Quantitative investor Cliff Asness, the CIO of AQR Capital, has been a vocal critic of hedge funds charging alpha fees while delivering beta performance. But this time, he gave somewhat of a defense of managers aiming to beat the market, noting that it’s an “oversold story” that active managers aren’t needed at all.

“I am, by the way, beginning to think that I’m being a bit of an apologist for them because I am one of those people who thinks we need a certain amount of active management,” Asness said on his panel at Bloomberg. “The world is not going to be all cap-weighted, and it’s not going to be all quant. Somebody has got to actually look at companies.”

It’s not a “radical view,” he added, pointing to recent comments Vanguard founder Jack Bogle made about indexing. Last month, Bogle told Yahoo Finance’s editor-in-chief Andy Serwer that if everybody indexed it would be “chaos” and “catastrophe.” Bogle noted that one-quarter of the U.S. stock market is currently indexed. He estimated that he would be comfortable if indexing got to 75%.

“I’ll go with Jack,” Asness said. “We need active management. We need good active management.”

Cliff Asness (REUTERS/Lucy Nicholson)
Cliff Asness (REUTERS/Lucy Nicholson)

At the Summit, Joel Greenblatt, co-CIO of long/short equity Gotham Asset Management, agreed with Buffett’s recommendation that most people should index. Though, he pointed out that Buffett doesn’t index and neither does his firm.

Ultimately, picking an investment manager or investment strategy is about understanding what you’re getting into and committing.

“The big picture is the strategy that makes the most sense for you is not only one that makes good sense, but one you can stick with, ” Greenblatt said. “The problem with active management, in general, is if you’re going to beat the market you have to do something different. You have to zig and zag differently.”

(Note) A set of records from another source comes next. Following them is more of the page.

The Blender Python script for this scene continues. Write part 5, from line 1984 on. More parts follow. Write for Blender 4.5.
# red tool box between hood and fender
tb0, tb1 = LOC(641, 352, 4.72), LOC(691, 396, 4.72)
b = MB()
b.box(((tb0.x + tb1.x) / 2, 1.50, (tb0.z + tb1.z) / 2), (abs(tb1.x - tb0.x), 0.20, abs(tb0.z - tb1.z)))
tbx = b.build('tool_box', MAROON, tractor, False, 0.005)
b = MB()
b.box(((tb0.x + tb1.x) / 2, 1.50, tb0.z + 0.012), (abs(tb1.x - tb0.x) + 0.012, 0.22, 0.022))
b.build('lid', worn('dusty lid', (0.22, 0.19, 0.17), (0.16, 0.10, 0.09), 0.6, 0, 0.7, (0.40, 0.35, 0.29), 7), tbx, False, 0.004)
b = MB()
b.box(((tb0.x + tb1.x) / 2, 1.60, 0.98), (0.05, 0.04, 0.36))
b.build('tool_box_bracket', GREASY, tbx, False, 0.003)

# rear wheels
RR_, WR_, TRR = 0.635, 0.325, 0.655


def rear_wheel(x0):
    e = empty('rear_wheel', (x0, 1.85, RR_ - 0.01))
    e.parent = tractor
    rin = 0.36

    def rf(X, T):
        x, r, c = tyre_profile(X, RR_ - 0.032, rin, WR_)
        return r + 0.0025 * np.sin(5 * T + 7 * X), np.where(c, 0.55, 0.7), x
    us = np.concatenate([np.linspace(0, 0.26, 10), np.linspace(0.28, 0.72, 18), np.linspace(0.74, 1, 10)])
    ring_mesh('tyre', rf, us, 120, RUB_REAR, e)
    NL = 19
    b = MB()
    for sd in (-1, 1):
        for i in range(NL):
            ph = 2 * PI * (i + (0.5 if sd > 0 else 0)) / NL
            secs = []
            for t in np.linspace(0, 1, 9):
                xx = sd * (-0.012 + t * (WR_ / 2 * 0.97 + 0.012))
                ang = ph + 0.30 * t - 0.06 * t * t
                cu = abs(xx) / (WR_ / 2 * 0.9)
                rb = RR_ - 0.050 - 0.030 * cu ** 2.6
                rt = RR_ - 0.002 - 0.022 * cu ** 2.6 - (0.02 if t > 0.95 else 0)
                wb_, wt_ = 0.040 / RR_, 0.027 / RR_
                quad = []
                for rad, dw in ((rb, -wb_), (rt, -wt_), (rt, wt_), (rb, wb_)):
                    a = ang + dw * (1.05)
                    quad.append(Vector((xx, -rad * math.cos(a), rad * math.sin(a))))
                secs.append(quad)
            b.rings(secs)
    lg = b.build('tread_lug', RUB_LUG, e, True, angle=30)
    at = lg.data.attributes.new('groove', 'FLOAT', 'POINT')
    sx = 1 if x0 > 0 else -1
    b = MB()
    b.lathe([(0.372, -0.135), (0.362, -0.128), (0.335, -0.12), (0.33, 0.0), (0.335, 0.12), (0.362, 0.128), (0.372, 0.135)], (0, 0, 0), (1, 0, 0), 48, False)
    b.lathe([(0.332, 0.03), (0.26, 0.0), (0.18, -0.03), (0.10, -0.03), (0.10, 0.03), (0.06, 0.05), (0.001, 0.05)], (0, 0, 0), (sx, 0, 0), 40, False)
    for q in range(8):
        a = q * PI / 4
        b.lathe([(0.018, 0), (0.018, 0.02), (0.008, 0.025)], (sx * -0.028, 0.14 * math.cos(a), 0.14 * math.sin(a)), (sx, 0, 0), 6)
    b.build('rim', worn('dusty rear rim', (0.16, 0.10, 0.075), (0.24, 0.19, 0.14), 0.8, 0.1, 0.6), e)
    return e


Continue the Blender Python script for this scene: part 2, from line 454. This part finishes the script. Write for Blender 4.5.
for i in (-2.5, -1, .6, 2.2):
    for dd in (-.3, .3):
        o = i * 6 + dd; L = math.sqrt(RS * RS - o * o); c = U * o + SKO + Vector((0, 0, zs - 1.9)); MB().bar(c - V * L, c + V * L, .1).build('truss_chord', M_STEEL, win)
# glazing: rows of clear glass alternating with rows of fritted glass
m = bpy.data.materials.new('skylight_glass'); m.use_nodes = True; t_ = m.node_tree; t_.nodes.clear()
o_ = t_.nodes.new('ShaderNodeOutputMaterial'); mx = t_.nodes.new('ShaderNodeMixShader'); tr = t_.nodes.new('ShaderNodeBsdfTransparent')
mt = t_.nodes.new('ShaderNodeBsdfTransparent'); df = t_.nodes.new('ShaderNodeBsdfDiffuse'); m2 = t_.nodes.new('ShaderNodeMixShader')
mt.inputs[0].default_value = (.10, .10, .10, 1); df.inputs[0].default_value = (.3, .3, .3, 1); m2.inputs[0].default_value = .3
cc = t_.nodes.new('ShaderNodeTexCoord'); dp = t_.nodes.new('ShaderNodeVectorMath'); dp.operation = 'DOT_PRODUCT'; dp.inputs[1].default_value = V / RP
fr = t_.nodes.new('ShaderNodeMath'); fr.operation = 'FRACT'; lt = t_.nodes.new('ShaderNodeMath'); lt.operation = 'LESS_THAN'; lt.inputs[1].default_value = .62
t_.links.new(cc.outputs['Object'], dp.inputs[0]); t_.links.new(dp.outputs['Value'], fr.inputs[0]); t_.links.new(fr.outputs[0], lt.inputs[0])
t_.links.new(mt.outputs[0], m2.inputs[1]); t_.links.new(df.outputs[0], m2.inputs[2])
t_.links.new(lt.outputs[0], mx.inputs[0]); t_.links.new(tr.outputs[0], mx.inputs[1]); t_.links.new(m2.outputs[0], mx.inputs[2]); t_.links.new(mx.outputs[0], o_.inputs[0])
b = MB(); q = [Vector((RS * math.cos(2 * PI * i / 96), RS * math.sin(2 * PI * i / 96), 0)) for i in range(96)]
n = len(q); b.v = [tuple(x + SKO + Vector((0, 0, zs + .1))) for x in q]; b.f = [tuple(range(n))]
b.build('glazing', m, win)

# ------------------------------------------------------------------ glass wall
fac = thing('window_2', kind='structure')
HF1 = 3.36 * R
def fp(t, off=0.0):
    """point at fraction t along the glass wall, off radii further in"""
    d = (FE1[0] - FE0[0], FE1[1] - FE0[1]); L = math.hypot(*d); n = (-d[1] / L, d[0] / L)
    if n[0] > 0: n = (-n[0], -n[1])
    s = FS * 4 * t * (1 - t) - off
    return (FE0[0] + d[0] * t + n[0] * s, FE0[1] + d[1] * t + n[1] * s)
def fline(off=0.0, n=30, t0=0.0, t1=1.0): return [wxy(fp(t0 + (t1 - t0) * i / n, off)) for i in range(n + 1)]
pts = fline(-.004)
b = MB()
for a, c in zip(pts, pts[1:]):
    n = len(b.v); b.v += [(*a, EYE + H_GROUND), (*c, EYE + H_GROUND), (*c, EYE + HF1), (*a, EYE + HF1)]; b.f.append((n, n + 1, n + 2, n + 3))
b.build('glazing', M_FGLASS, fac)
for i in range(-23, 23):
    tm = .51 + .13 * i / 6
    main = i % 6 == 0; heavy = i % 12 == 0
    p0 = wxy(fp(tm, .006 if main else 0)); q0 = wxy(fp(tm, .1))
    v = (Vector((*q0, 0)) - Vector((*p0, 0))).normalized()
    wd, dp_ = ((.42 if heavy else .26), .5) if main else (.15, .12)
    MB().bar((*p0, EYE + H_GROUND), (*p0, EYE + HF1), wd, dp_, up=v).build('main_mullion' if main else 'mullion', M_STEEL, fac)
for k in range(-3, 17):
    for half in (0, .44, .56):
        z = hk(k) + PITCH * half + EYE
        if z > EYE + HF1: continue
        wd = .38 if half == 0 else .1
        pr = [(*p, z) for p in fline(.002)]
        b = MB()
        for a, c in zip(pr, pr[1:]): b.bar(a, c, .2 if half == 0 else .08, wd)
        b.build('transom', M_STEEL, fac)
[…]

For now, most professionals agree the sentiment towards higher-cost investment options will continue to be negative for the the time being.

“The fact [this move to passive investing] has gotten so much press will help it continue. I think it makes a lot of sense for people who don’t understand the strategies they’re following. I think that goes for most people. I think to some extent there will be a continued move.”

Ironically, this trend of blindly buying broad-market indexes may be what the alpha-hunting active managers need.

“When people aren’t discerning among stocks that have different fundamentals, you can create opportunities,” Greenblatt said.